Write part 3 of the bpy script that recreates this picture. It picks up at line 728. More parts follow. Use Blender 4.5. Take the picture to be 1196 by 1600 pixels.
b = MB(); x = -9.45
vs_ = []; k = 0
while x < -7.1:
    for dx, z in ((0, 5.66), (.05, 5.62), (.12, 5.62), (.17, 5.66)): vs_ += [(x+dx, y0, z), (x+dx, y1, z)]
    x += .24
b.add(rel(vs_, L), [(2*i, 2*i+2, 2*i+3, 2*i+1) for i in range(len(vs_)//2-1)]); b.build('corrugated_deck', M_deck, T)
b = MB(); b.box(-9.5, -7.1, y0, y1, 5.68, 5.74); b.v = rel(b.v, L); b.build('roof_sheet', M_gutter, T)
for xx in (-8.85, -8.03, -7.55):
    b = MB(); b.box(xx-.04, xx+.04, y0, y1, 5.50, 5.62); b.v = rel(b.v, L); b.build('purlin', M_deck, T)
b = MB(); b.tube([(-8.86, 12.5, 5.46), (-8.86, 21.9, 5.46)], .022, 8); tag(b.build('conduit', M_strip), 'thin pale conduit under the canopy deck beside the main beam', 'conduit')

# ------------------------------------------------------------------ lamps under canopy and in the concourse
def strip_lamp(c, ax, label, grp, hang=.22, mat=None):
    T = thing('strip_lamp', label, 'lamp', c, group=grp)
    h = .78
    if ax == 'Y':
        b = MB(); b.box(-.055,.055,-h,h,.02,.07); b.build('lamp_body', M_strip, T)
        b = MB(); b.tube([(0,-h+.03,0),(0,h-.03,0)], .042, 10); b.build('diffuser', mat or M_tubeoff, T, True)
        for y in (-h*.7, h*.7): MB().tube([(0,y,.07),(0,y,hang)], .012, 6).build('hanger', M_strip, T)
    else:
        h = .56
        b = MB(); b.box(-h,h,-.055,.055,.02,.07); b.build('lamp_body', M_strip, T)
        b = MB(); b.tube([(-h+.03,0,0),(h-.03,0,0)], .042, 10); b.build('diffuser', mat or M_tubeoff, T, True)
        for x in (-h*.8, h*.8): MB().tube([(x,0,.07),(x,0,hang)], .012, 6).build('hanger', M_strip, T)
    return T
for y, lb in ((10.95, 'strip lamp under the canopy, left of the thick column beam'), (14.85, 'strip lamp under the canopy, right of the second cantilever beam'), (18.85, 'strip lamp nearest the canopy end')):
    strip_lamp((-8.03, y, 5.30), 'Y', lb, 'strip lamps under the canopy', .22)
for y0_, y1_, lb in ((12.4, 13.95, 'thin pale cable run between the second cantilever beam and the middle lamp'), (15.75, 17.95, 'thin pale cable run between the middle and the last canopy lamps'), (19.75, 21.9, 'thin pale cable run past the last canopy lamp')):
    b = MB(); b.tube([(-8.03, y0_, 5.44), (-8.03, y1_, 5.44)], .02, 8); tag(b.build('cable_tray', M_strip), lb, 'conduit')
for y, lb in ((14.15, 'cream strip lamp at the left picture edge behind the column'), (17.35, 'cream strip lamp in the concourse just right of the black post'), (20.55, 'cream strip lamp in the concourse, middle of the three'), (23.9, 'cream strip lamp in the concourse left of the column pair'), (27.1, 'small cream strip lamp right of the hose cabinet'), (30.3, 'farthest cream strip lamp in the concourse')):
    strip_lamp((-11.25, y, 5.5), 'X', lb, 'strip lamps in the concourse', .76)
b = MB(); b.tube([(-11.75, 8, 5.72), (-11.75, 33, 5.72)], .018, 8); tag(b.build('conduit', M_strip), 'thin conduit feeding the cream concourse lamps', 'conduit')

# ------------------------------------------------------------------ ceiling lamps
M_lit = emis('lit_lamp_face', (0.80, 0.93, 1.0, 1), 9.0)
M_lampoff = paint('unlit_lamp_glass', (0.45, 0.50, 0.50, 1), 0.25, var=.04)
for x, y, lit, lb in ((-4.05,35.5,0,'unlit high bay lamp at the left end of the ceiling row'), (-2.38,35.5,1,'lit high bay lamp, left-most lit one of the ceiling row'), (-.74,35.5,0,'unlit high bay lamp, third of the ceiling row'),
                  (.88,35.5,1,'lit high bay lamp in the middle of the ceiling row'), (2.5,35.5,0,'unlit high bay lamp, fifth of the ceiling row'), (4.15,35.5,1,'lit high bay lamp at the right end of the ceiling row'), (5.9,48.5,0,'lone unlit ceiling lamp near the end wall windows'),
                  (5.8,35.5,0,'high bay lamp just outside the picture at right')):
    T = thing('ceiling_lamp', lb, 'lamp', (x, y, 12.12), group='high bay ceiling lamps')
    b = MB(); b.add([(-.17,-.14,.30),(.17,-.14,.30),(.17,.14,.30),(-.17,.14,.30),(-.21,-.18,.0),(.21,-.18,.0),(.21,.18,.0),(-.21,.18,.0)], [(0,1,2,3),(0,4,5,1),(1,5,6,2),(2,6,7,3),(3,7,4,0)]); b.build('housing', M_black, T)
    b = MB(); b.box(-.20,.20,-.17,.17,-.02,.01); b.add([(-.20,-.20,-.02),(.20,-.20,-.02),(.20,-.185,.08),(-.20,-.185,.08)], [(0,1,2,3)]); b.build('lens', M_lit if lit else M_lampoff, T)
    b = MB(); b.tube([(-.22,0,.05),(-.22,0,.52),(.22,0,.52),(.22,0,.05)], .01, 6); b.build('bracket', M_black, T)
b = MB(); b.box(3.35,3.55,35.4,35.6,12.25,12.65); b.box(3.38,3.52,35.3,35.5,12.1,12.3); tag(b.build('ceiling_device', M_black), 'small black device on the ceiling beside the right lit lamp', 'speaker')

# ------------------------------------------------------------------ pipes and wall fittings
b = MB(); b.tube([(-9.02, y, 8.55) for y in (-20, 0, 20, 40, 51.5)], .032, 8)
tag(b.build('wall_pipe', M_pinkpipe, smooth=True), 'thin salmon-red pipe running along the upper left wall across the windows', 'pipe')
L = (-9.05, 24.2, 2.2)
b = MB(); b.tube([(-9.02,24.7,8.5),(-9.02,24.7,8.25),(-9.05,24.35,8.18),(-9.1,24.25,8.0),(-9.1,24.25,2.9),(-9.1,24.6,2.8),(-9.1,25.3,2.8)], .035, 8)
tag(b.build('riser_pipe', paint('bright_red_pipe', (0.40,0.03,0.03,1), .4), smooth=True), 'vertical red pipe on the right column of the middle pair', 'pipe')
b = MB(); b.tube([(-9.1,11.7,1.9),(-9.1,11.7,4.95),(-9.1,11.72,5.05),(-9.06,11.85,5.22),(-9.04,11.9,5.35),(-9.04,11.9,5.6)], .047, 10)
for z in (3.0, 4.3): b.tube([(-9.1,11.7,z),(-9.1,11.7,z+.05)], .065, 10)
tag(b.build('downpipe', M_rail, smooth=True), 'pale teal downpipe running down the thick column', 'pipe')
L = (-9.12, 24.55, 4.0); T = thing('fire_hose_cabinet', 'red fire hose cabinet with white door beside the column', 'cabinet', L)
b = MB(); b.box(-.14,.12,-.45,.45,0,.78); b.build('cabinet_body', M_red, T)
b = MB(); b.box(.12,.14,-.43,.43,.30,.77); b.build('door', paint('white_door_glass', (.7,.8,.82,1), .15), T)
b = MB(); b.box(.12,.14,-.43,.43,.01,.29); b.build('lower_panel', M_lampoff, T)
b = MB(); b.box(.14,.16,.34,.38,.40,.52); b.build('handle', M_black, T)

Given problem
Extract only the lines from the line with "b.add(rel(vs_, L), [(2*i, 2*i+2, 2*i+3, 2*i+1)" through the line with "main beam', 'conduit')", keeping both end lines exactly as they are.

Correct result
b.add(rel(vs_, L), [(2*i, 2*i+2, 2*i+3, 2*i+1) for i in range(len(vs_)//2-1)]); b.build('corrugated_deck', M_deck, T)
b = MB(); b.box(-9.5, -7.1, y0, y1, 5.68, 5.74); b.v = rel(b.v, L); b.build('roof_sheet', M_gutter, T)
for xx in (-8.85, -8.03, -7.55):
    b = MB(); b.box(xx-.04, xx+.04, y0, y1, 5.50, 5.62); b.v = rel(b.v, L); b.build('purlin', M_deck, T)
b = MB(); b.tube([(-8.86, 12.5, 5.46), (-8.86, 21.9, 5.46)], .022, 8); tag(b.build('conduit', M_strip), 'thin pale conduit under the canopy deck beside the main beam', 'conduit')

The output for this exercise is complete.